Antlia 2 est à environ 422.000 années-lumière de la Voie lactée, elle est donc plus loin que le Grand Nuage de Magellan, mais son diamètre est comparable (environ 14.000 années-lumière) et sa luminosité est 10.000 fois moindre, ce qui explique qu'on ait mis autant de temps pour découvrir et établir sa présence.

Sukanya Chakrabarti et ses collègues ont utilisé les dernières données de Gaia pour nourrir des simulations numériques. Elles confortent l'hypothèse que l'influence gravitationnelle de la galaxie naine serait bien responsable des ondulations dans la répartition du gaz d'hydrogène atomique dans la partie externe du disque de la Voie lactée. Surtout, Antlia 2 serait même entrée en collision avec notre Galaxie dans un passé pas si lointain, comme l'expliquent les chercheurs dans un article disponible sur arXiv.

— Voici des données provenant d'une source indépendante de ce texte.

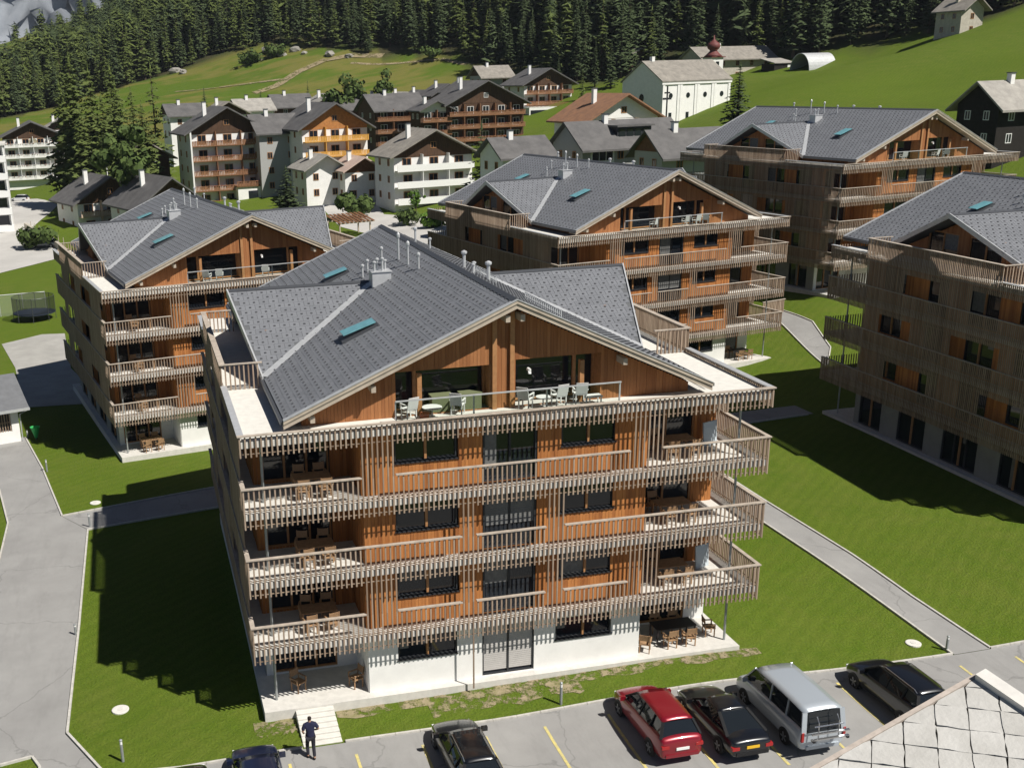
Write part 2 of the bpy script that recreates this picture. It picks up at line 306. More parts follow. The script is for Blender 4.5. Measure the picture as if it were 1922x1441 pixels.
track([(42.2, 375.8), (50.7, 379.5), (59.8, 387.9), (70.9, 393.9), (80.9, 393.0), (91.4, 385.5)],3.5,'hill_track','pale dirt track climbing the hay meadow')
track([(15.9, 401.4), (29.0, 393.7), (42.2, 388.4), (55.3, 384.0)],1.6,'hill_track','thin path crossing the left hay meadow')
track([(79.4, 386.0), (92.8, 374.6), (107.0, 361.3), (113.0, 348.9)],1.6,'hill_track','thin path along the top of the hay meadow')
# ------------------------------------------------ larch residences
W,D=21.93,23.4; F=[0,2.95,5.85,8.75,11.65]; XL,XR,YF,YB=.75,W-.75,.75,D-.75
LX0,LX1=4.75,16.75; LY=3.3           # corner loggias: x<LX0 or x>LX1, depth to y=LY
EL,ER,ZE,AX,ZA,YO,YR=1.8,19.33,12.2,10.97,16.18,.5,24.6
YM,ZD,YV=13.5,14.95,7.1
SL,SR=(ZA-ZE)/(AX-EL),(ZA-ZE)/(ER-AX)
XI=EL+(ZD-ZE)/SL; XJ=ER-(ZD-ZE)/SR
def roofz(x): return ZE+(x-EL)*SL if x<AX else ZE+(ER-x)*SR
def boards(m,fr,u0,u1,z0,z1,holes=(),bw=.145,th=.03,top=None):
    """vertical boards; fr(u,z,d) maps to xyz, d = outwards"""
    n=max(1,round((u1-u0)/bw)); bw=(u1-u0)/n
    for i in range(n):
        a,b=u0+i*bw+.004,u0+(i+1)*bw-.004; c=(a+b)/2; zt=z1 if top is None else min(z1,top(c))
        segs=[(z0,zt)]
        for (h0,h1,k0,k1) in holes:
            if h0<c<h1:
                ns=[]
                for s0,s1 in segs:
                    if k0>s0: ns.append((s0,min(s1,k0)))
                    if k1<s1: ns.append((max(s0,k1),s1))
                segs=ns
        d=th+random.uniform(-.008,.008)
        for s0,s1 in segs:
            if s1-s0<.02: continue
            P=[fr(a,s0,0),fr(b,s0,0),fr(b,s1,0),fr(a,s1,0),fr(a,s0,d),fr(b,s0,d),fr(b,s1,d),fr(a,s1,d)]
            m._q(P,[(0,3,2,1),(4,5,6,7),(0,1,5,4),(1,2,6,5),(2,3,7,6),(3,0,4,7)])
def FR_front(y): return lambda u,z,d:(u,y-d,z)
def FR_back(y): return lambda u,z,d:(u,y+d,z)
def FR_left(x): return lambda u,z,d:(x-d,u,z)
def FR_right(x): return lambda u,z,d:(x+d,u,z)
MESH={}
M_shutp=mat('pale roller shutter',(.46,.44,.42),.7,var=.08,scale=3)
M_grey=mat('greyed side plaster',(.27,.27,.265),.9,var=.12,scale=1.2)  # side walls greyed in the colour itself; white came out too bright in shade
M_blind=mat('window blind',(.16,.16,.155),.6,var=.25,scale=5)
def window(par,fr,u0,u1,z0,z1,mull=1,sill=True,name='window',depth=.12,shut=0):
    """frame + glass panes set into an opening; fr maps (u,z,outward)"""
    m=MB(); t=.07
    def bx(a,b,c,e,d0,d1):
        P=[fr(a,c,d0),fr(b,c,d0),fr(b,e,d0),fr(a,e,d0),fr(a,c,d1),fr(b,c,d1),fr(b,e,d1),fr(a,e,d1)]
        m._q(P,[(0,3,2,1),(4,5,6,7),(0,1,5,4),(1,2,6,5),(2,3,7,6),(3,0,4,7)])
    bx(u0,u0+t,z0,z1,-depth,.0);bx(u1-t,u1,z0,z1,-depth,.0);bx(u0+t,u1-t,z1-t,z1,-depth,.0);bx(u0+t,u1-t,z0,z0+t,-depth,.0)
    for i in range(1,mull): c=u0+(u1-u0)*i/mull; bx(c-t*.6,c+t*.6,z0+t,z1-t,-depth,-.01)
    o=m.build(name,M_dark if name in('window','balcony_door') else M_frame,par)
    if name=='window' and mull>1:
        mm=MB(); c=u0+(u1-u0)*.5; P=[fr(c-.05,z0+t,-depth),fr(c+.05,z0+t,-depth),fr(c+.05,z1-t,-depth),fr(c-.05,z1-t,-depth),fr(c-.05,z0+t,.002),fr(c+.05,z0+t,.002),fr(c+.05,z1-t,.002),fr(c-.05,z1-t,.002)]; mm._q(P,[(0,3,2,1),(4,5,6,7),(0,1,5,4),(1,2,6,5),(2,3,7,6),(3,0,4,7)]); mm.build('mullion',M_frame,o)
    if name!='attic_window' and not shut and random.random()<.38:
        q=random.choice((0,1)) if mull>1 else 0; a=u0+t+(u1-u0-2*t)*q/mull; b=u0+t+(u1-u0-2*t)*(q+1)/mull; zz=z1-t-(z1-z0)*random.uniform(.2,.95); b=a+(b-a)*random.choice((.35,.5,1,1))
        MB().poly([fr(a+.02,max(z0+t,zz),-depth+.036),fr(b-.02,max(z0+t,zz),-depth+.036),fr(b-.02,z1-t,-depth+.036),fr(a+.02,z1-t,-depth+.036)]).build('blind',M_blind,o)
    g=MB()
    for i in range(mull):
        a=u0+t+(u1-u0-2*t)*i/mull; b=u0+t+(u1-u0-2*t)*(i+1)/mull
        g.poly([fr(a,z0+t,-depth+.03),fr(b,z0+t,-depth+.03),fr(b,z1-t,-depth+.03),fr(a,z1-t,-depth+.03)])
    g.build('pane',M_glass,o)
    if sill:
        m2=MB(); P=[fr(u0-.04,z0-.05,-depth),fr(u1+.04,z0-.05,-depth),fr(u1+.04,z0,-depth),fr(u0-.04,z0,-depth),fr(u0-.04,z0-.05,.09),fr(u1+.04,z0-.05,.09),fr(u1+.04,z0,.09),fr(u0-.04,z0,.09)]
        m2._q(P,[(0,3,2,1),(4,5,6,7),(0,1,5,4),(1,2,6,5),(2,3,7,6),(3,0,4,7)]); m2.build('sill',M_dark,o)
    if shut:
        m3=MB(); n=int(shut/.09)
        for i in range(n):
            z=z1-.06-i*.09; P=[fr(u0+.06,z-.08,-.055),fr(u1-.06,z-.08,-.055),fr(u1-.06,z,-.065),fr(u0+.06,z,-.065)]
            P+=[fr(u0+.06,z-.08,-.035),fr(u1-.06,z-.08,-.035),fr(u1-.06,z,-.045),fr(u0+.06,z,-.045)]
            m3._q(P,[(0,3,2,1),(4,5,6,7),(0,1,5,4),(1,2,6,5),(2,3,7,6),(3,0,4,7)])
        m3.build('roller_shutter',M_shut if z0>1 else M_shutp,o)
    return o
def tiles(P0,eu,ev,nu,nv,keep,tw,th_,m,hooks):
    """shingles on a plane: P0 lower corner, eu unit along the eave, ev unit up the slope"""
    P0,eu,ev=Vector(P0),Vector(eu),Vector(ev); n=eu.cross(ev).normalized()
    if n.z<0:n=-n
    out=[]
    for j in range(nv):
        for i in range(-1,nu+1):
            u=(i+.5*(j%2))*tw; v=j*th_
            c=P0+eu*(u+tw/2)+ev*(v+th_/2)
            if not keep(c): continue
            out.append((P0+eu*u+ev*v,i,j))
    g=.008
    def shape(b,mm):
        a0=b+eu*g; a1=b+eu*(tw-g); L=th_*1.06; r=random.uniform(0,.006)
        lo=n*(.016+r); hi=n*(.008+r)
        V=[a0,a1,a1+ev*L,a0+ev*L,a0+lo,a1+lo,a1+ev*L+hi,a0+ev*L+hi]
        mm._q([tuple(q) for q in V],[(4,5,6,7),(0,1,5,4),(1,2,6,5),(3,0,4,7)])
    for b,i,j in out:
        shape(b,m)
        if hooks is not None and j%1==0:
            c=b+eu*(tw*.5)+ev*(th_*.35)+n*.02; hooks.obox(c-eu*.045,eu*.09,ev*.08,n*.032)
    return out
def roof_polys():
    A=lambda x,y,z:Vector((x,y,z))
    return A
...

Chakrabarti pense que ce travail peut aider à développer des méthodes pour chasser des galaxies naines riches en matière noire et très peu lumineuses. On sait en effet que le modèle cosmologique standard prédit l'existence de plus de galaxies naines satellites des grandes galaxies qu'il n'en est observé. Elles sont peut-être là mais difficiles à débusquer comme Antlia 2. Enfin, les caractéristiques de la galaxie naine et son effet sur la Voie lactée sont fonction des modèles de matière noire utilisés et donc, elle pourrait servir de laboratoire pour tester ces modèles.